• _Required work_:
Copy every line of the data that contains the string "scene".

— Begin Collected data —

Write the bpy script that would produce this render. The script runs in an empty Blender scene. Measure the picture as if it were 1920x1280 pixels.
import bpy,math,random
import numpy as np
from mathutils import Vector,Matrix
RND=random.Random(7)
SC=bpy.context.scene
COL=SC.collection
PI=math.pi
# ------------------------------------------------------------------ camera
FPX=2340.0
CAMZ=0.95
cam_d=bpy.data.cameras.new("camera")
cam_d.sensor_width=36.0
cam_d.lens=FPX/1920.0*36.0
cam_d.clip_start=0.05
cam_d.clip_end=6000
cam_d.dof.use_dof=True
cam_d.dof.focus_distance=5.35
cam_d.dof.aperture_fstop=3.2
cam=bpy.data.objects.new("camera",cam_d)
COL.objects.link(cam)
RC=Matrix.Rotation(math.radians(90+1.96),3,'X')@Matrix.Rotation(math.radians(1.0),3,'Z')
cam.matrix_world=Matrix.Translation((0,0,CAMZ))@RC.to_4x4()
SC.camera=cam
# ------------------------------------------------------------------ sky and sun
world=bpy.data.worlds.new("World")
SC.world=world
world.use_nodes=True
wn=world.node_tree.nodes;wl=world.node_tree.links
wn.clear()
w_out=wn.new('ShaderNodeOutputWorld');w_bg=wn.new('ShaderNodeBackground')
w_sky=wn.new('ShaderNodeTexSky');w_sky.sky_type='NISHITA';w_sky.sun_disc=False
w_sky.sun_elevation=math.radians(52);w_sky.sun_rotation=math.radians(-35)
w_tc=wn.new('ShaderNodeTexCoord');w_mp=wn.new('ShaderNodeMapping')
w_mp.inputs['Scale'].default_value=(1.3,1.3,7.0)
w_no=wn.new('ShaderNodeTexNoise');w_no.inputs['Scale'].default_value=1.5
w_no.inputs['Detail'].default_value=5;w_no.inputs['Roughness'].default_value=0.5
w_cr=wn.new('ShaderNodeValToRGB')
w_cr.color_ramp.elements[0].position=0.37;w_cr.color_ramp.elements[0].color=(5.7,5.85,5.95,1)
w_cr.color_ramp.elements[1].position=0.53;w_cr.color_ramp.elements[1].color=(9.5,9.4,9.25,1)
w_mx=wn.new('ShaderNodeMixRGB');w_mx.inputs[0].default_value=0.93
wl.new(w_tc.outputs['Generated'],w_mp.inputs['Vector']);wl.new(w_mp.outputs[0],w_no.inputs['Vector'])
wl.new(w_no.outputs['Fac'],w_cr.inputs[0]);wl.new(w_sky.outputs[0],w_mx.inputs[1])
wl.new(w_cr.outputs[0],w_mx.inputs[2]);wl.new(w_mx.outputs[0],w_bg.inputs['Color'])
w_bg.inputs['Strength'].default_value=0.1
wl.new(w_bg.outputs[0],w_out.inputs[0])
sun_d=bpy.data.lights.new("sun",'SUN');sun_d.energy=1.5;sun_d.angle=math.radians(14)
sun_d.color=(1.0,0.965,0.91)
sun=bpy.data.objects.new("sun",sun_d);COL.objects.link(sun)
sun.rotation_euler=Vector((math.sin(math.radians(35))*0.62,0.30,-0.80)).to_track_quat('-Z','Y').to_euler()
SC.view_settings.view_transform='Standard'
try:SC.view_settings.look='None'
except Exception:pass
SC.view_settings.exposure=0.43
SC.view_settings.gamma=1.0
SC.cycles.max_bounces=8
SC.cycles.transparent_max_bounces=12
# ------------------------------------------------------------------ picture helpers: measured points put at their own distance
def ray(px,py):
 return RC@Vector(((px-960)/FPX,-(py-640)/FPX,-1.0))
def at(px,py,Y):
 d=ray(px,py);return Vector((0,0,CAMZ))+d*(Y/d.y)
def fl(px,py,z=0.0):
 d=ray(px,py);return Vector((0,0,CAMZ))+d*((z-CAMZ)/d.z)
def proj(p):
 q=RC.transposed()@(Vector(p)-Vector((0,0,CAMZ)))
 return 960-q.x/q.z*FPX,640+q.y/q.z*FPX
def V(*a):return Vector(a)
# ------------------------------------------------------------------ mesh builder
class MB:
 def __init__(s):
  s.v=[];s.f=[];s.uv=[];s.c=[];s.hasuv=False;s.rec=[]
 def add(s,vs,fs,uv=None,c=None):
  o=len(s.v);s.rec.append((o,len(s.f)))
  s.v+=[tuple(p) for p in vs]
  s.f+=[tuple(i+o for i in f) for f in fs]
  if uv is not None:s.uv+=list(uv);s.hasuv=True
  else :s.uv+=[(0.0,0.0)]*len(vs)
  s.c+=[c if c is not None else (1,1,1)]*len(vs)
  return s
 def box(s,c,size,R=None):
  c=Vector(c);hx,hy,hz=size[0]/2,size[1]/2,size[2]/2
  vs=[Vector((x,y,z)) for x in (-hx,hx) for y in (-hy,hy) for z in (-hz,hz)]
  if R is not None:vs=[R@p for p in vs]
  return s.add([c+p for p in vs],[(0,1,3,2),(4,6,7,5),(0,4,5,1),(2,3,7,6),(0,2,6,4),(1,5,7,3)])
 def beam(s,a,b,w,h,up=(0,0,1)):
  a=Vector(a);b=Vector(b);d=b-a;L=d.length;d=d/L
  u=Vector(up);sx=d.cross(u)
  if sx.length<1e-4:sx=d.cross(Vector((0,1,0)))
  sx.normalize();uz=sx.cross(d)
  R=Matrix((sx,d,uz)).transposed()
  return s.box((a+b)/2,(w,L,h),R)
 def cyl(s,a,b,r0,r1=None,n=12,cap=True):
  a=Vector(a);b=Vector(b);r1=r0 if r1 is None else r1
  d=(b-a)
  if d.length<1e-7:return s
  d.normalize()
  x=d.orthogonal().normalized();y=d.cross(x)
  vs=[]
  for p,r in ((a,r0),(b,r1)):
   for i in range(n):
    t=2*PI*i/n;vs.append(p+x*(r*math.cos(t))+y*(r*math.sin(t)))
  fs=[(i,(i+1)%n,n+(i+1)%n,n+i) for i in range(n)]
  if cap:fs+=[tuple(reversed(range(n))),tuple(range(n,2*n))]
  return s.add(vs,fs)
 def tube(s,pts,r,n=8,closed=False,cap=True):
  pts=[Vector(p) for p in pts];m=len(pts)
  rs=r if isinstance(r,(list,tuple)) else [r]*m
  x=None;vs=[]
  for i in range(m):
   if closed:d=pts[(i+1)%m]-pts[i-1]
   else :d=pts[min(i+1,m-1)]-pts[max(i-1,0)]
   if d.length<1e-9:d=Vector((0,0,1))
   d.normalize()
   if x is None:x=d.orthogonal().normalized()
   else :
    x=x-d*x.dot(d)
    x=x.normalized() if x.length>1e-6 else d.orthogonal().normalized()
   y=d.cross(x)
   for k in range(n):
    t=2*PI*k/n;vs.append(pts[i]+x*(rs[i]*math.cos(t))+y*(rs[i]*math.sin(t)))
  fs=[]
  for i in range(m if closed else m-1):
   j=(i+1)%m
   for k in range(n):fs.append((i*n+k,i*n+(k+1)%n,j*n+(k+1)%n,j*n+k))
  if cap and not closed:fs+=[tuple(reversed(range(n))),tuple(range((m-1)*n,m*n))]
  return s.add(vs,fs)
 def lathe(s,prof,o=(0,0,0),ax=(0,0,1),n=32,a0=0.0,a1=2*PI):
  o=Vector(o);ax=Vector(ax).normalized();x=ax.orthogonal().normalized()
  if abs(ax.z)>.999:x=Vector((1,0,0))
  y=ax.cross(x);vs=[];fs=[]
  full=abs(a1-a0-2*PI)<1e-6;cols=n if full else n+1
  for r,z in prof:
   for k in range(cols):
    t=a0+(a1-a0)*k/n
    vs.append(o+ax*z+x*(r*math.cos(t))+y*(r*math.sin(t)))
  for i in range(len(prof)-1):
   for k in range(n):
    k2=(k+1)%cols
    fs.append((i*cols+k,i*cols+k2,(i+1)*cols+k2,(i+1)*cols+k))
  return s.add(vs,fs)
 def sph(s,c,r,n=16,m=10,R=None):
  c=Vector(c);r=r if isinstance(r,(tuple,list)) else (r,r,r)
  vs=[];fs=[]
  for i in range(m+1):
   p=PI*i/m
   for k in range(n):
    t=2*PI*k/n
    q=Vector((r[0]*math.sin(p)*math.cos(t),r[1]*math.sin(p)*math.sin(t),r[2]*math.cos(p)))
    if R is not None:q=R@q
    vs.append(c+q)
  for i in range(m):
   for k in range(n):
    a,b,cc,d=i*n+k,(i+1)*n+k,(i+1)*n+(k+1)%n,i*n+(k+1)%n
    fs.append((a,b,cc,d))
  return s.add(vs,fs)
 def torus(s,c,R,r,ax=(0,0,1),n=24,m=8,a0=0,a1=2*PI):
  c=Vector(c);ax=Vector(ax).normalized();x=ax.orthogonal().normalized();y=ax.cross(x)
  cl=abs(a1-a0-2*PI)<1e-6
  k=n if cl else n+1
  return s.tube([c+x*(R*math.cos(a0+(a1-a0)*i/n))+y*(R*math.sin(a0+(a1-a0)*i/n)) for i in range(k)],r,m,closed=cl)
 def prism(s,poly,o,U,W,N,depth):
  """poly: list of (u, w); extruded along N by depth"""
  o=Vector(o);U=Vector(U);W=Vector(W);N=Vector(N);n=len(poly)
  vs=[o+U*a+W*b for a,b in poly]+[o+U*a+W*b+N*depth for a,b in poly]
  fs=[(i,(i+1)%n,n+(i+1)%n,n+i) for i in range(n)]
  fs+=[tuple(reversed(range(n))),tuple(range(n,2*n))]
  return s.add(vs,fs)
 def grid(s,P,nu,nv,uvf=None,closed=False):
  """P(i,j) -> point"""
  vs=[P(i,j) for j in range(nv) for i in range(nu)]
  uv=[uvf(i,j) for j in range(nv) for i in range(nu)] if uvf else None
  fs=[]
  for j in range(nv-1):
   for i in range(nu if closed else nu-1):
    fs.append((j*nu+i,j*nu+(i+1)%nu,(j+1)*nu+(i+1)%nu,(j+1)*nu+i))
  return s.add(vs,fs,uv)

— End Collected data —

• _Output for this task_:
Write the bpy script that would produce this render. The script runs in an empty Blender scene. Measure the picture as if it were 1920x1280 pixels.
SC=bpy.context.scene